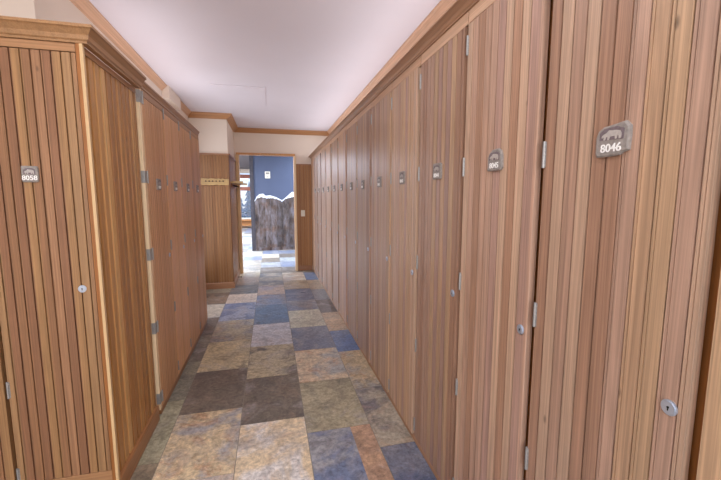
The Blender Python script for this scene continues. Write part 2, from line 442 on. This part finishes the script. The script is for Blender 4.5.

==*==

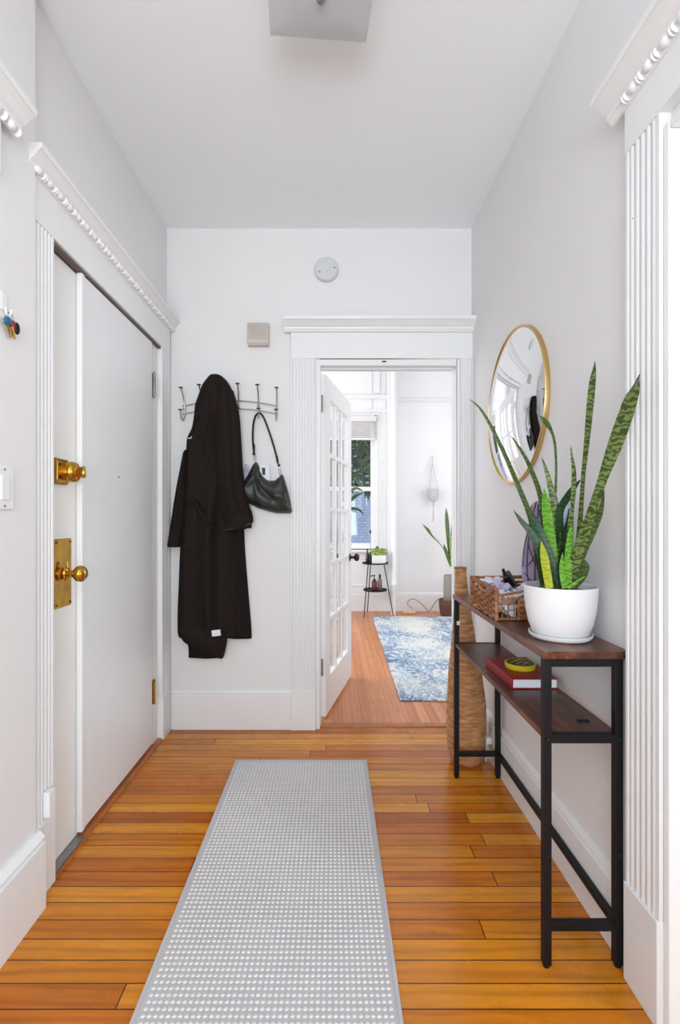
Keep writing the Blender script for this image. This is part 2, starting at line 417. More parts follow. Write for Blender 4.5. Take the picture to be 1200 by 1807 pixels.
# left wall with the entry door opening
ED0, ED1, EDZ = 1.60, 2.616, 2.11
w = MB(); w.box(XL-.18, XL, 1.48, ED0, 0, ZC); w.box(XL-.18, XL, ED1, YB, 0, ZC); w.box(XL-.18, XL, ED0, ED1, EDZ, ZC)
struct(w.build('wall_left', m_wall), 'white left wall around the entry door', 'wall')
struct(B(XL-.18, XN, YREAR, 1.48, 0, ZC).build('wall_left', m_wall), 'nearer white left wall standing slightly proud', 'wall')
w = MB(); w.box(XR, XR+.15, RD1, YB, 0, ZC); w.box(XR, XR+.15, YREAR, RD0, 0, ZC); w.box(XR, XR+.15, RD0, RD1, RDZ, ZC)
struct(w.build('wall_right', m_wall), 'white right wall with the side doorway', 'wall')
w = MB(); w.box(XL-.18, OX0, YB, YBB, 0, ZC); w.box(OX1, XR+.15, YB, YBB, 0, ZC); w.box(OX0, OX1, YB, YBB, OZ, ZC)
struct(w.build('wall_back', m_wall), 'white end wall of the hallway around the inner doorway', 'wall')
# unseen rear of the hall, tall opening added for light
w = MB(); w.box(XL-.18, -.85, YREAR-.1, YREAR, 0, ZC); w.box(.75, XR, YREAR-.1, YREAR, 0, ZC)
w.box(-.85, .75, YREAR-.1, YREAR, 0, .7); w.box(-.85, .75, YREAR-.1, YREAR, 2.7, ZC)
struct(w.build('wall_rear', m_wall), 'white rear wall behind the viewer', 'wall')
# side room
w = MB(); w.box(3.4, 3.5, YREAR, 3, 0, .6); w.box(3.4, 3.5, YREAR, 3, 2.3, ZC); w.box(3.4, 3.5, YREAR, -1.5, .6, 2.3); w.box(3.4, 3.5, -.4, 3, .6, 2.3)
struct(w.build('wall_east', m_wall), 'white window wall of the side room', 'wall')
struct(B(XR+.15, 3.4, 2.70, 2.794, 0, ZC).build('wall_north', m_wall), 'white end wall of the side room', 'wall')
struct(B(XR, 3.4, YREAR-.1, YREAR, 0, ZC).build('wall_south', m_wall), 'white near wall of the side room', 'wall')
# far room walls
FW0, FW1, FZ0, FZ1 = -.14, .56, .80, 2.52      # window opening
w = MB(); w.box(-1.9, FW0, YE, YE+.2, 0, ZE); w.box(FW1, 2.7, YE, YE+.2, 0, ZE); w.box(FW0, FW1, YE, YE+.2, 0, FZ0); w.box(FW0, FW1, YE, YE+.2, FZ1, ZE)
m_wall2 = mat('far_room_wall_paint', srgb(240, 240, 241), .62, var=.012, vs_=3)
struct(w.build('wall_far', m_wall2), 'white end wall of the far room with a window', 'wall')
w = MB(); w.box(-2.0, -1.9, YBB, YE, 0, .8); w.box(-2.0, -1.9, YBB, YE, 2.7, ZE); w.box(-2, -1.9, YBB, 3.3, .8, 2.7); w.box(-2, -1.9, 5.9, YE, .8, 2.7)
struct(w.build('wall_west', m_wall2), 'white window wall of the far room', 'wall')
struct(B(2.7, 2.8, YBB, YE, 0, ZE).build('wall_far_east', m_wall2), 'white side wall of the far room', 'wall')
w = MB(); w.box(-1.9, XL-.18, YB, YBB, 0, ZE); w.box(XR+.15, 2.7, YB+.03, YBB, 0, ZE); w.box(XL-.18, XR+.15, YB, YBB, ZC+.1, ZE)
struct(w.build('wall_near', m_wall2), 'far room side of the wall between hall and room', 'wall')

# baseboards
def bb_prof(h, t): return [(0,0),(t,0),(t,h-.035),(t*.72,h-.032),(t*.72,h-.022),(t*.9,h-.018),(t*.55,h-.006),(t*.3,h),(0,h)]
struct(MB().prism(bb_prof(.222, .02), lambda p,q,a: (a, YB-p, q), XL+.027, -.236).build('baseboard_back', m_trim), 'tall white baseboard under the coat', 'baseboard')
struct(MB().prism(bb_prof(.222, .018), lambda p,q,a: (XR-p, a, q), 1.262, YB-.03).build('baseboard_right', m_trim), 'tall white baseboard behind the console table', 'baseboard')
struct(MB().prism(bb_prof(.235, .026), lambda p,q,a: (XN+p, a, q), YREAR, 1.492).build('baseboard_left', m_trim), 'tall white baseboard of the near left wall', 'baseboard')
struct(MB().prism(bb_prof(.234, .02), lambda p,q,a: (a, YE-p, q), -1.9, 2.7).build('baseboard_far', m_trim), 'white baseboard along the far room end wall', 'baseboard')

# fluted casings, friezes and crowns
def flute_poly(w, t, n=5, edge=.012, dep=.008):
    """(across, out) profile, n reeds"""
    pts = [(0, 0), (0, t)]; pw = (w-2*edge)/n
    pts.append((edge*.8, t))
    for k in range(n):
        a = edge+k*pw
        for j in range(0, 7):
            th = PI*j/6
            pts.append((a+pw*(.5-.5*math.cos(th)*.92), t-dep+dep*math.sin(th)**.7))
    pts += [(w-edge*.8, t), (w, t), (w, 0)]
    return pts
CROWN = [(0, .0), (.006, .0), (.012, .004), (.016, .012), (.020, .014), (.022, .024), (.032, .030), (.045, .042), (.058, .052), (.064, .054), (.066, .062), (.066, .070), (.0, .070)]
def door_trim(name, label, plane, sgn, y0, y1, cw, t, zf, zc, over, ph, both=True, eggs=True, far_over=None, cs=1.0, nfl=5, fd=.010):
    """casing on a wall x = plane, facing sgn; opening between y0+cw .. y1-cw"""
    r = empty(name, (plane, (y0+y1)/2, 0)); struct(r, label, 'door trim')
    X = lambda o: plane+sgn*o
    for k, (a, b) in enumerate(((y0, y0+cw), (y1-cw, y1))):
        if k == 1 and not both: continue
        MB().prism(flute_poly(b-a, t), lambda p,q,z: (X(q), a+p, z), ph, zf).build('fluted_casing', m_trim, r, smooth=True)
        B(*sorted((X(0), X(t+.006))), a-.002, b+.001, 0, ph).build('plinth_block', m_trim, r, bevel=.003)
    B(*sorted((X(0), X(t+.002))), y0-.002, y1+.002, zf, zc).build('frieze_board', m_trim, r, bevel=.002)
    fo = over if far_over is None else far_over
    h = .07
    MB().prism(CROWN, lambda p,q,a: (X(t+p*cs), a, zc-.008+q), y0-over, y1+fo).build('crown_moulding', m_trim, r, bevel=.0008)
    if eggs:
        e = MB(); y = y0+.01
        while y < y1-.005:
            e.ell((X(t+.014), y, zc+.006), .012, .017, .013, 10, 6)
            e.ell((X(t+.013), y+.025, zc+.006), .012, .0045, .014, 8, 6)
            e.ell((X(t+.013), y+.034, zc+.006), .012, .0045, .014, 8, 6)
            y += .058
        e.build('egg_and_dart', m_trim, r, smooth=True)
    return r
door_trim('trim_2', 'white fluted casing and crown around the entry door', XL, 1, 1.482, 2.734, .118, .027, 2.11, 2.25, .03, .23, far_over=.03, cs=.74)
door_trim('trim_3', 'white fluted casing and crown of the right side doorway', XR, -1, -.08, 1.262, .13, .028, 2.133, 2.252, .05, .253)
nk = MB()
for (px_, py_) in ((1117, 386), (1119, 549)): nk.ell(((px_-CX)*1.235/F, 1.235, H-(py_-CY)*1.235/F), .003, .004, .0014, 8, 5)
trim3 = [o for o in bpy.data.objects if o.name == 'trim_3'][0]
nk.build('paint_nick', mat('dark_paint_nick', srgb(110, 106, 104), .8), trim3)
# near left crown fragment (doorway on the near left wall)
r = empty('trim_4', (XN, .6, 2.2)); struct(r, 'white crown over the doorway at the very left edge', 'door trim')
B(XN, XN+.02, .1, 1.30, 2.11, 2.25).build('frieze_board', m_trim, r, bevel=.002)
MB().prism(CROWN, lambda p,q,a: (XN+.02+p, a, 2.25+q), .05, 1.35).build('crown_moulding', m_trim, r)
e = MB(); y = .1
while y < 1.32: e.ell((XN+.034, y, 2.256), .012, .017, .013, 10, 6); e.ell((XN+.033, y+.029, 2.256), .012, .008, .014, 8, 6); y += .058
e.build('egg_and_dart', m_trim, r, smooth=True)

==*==

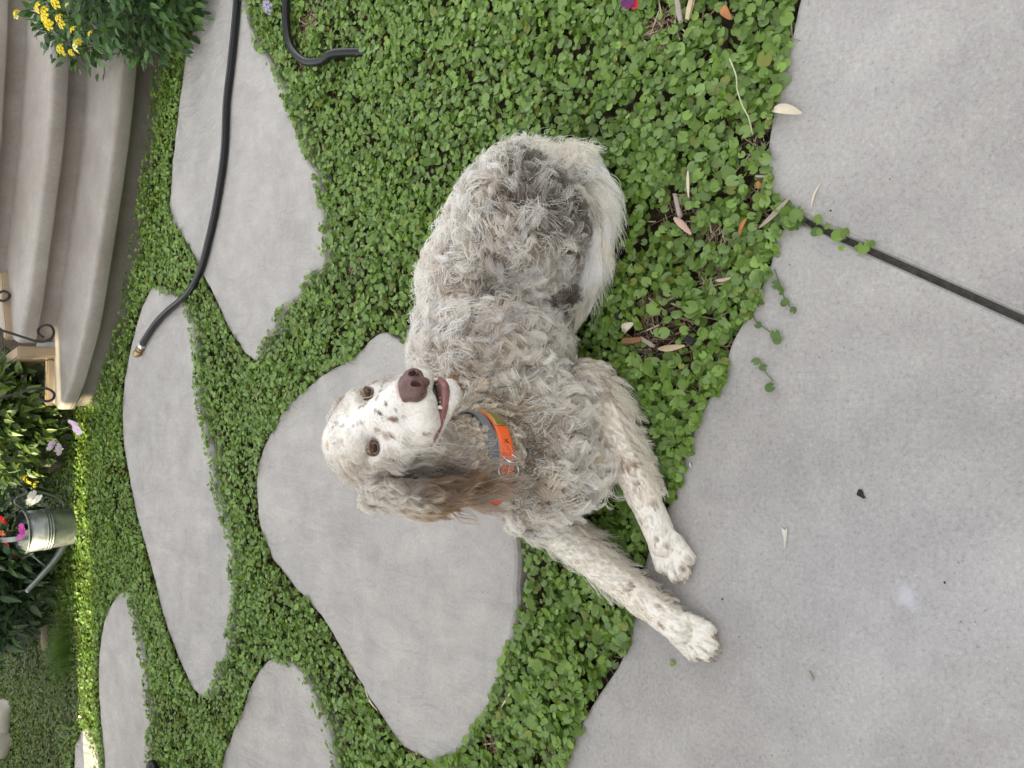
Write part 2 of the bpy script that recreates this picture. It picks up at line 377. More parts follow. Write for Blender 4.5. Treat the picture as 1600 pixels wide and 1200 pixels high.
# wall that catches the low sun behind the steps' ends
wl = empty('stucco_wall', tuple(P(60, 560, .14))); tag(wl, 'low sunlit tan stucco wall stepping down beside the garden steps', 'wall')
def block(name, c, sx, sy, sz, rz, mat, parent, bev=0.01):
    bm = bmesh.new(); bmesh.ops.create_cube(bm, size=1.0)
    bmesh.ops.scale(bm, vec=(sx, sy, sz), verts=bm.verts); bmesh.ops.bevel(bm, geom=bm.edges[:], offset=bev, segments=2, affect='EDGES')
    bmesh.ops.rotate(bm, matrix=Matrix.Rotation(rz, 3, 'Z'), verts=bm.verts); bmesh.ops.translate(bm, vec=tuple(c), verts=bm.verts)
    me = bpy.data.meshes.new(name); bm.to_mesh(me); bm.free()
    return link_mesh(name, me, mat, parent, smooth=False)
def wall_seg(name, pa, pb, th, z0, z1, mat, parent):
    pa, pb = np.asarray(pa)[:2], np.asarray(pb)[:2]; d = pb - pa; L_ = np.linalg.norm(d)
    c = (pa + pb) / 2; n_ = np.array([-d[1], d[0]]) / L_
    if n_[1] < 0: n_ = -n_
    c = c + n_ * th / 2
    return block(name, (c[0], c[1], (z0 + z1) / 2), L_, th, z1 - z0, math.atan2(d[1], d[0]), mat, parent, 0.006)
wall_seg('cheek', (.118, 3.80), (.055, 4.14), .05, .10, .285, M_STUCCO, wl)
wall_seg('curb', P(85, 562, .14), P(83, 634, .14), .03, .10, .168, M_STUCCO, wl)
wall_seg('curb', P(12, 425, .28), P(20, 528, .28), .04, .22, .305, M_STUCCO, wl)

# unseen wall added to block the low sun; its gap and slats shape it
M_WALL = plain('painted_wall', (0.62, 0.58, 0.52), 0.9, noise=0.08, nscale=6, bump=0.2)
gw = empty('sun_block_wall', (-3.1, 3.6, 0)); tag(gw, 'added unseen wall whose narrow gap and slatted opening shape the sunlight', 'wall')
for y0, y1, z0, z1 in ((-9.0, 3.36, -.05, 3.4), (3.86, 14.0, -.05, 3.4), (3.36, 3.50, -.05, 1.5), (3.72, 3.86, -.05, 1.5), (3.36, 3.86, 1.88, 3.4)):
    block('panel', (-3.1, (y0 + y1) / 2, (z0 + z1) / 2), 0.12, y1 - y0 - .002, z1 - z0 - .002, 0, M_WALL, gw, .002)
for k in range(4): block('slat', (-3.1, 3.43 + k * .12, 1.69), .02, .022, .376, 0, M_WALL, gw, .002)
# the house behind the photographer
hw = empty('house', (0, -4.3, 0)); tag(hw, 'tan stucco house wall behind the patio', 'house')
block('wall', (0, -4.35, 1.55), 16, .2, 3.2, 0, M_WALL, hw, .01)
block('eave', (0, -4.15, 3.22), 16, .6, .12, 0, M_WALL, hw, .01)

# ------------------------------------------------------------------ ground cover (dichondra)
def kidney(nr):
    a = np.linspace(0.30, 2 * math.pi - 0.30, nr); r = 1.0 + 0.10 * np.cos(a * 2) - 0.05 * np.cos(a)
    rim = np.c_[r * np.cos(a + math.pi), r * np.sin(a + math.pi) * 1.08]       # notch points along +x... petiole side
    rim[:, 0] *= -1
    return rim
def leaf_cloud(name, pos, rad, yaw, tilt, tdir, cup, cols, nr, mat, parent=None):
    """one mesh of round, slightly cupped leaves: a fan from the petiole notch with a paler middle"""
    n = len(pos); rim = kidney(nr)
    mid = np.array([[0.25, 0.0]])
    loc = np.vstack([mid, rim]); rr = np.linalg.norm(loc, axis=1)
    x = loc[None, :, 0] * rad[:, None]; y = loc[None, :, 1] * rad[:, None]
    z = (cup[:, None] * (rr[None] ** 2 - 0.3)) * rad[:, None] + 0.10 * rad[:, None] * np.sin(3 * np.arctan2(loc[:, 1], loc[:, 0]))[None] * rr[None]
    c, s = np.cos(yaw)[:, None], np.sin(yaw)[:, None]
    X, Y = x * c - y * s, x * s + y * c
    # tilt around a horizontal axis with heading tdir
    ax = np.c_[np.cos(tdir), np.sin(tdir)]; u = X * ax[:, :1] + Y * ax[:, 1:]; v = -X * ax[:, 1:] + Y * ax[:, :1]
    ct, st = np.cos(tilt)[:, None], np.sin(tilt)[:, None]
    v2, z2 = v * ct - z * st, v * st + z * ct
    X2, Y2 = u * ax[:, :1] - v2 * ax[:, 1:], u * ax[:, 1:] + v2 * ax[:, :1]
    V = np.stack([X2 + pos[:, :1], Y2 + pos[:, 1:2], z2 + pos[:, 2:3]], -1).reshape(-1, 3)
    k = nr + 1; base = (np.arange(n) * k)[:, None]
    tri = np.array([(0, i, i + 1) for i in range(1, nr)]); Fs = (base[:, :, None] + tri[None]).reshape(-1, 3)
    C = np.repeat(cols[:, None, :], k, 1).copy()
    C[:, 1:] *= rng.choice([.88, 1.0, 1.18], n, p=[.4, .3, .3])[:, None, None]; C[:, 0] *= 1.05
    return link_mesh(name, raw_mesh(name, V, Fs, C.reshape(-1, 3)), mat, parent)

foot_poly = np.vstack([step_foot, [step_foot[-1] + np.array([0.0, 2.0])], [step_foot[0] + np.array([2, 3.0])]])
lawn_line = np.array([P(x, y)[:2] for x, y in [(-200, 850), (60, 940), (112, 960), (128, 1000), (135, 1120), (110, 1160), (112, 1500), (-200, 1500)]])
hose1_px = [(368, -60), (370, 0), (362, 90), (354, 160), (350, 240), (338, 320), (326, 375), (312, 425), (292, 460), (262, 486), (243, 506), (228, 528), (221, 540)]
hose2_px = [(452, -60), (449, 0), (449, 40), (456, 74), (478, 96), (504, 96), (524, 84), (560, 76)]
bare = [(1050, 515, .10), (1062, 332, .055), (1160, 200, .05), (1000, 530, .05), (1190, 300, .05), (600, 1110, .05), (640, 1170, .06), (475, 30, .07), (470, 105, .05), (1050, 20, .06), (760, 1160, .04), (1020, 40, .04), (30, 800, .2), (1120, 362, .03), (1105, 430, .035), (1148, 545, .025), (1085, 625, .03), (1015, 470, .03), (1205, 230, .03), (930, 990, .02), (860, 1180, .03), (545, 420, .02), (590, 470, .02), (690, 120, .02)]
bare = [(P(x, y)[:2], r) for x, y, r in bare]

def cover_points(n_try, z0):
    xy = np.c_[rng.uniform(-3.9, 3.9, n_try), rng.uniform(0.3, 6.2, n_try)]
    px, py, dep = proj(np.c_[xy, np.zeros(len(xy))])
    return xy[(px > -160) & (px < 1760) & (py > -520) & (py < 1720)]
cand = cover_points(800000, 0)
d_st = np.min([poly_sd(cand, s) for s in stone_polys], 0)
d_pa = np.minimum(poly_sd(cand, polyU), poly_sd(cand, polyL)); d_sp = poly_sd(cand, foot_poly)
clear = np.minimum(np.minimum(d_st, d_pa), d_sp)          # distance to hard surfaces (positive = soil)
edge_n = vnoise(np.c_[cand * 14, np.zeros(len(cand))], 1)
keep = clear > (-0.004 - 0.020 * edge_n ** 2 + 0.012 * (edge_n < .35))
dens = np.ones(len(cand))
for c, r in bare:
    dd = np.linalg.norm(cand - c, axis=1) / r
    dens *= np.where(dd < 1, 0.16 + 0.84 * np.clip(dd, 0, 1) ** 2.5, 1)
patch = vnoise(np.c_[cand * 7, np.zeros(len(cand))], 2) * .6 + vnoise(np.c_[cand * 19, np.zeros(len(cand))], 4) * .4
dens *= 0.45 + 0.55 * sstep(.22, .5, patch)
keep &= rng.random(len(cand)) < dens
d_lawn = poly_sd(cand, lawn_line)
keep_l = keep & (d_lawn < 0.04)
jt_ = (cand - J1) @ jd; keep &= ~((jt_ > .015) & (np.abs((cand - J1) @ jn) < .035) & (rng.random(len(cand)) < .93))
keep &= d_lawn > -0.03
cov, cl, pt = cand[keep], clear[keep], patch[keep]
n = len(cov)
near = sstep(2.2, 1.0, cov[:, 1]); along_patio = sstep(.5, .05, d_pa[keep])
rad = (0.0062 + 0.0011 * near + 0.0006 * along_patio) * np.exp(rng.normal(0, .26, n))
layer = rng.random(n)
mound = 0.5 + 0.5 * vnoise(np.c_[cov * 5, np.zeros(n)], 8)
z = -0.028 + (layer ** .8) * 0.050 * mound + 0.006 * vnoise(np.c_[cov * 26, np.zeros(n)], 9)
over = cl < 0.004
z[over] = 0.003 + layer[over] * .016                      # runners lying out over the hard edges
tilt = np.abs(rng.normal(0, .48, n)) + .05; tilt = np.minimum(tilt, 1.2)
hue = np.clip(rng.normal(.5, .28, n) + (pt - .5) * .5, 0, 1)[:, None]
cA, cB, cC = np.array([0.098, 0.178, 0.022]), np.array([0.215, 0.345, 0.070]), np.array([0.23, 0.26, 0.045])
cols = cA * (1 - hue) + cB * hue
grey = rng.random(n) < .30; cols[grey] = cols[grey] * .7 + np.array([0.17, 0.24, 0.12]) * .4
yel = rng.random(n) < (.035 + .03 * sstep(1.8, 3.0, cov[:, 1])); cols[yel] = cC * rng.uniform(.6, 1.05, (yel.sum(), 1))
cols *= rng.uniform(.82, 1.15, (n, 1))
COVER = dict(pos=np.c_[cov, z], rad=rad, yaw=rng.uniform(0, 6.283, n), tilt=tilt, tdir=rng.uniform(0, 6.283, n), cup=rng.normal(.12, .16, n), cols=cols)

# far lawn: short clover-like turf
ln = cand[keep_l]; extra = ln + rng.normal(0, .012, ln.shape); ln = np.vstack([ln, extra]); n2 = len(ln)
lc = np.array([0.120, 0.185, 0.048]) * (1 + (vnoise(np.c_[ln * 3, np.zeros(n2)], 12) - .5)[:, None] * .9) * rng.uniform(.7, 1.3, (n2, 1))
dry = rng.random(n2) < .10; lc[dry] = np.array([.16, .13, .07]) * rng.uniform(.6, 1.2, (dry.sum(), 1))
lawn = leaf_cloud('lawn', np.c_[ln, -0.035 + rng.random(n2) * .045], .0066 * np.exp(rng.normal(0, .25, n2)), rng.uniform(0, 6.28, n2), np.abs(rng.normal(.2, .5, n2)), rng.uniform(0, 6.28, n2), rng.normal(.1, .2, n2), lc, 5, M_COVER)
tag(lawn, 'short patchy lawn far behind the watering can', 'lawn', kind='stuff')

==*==

A line counts if it holds the word "pixels". Work out how many lines in the listing count, and give only that number.

§ **WORKED ANSWER**: 2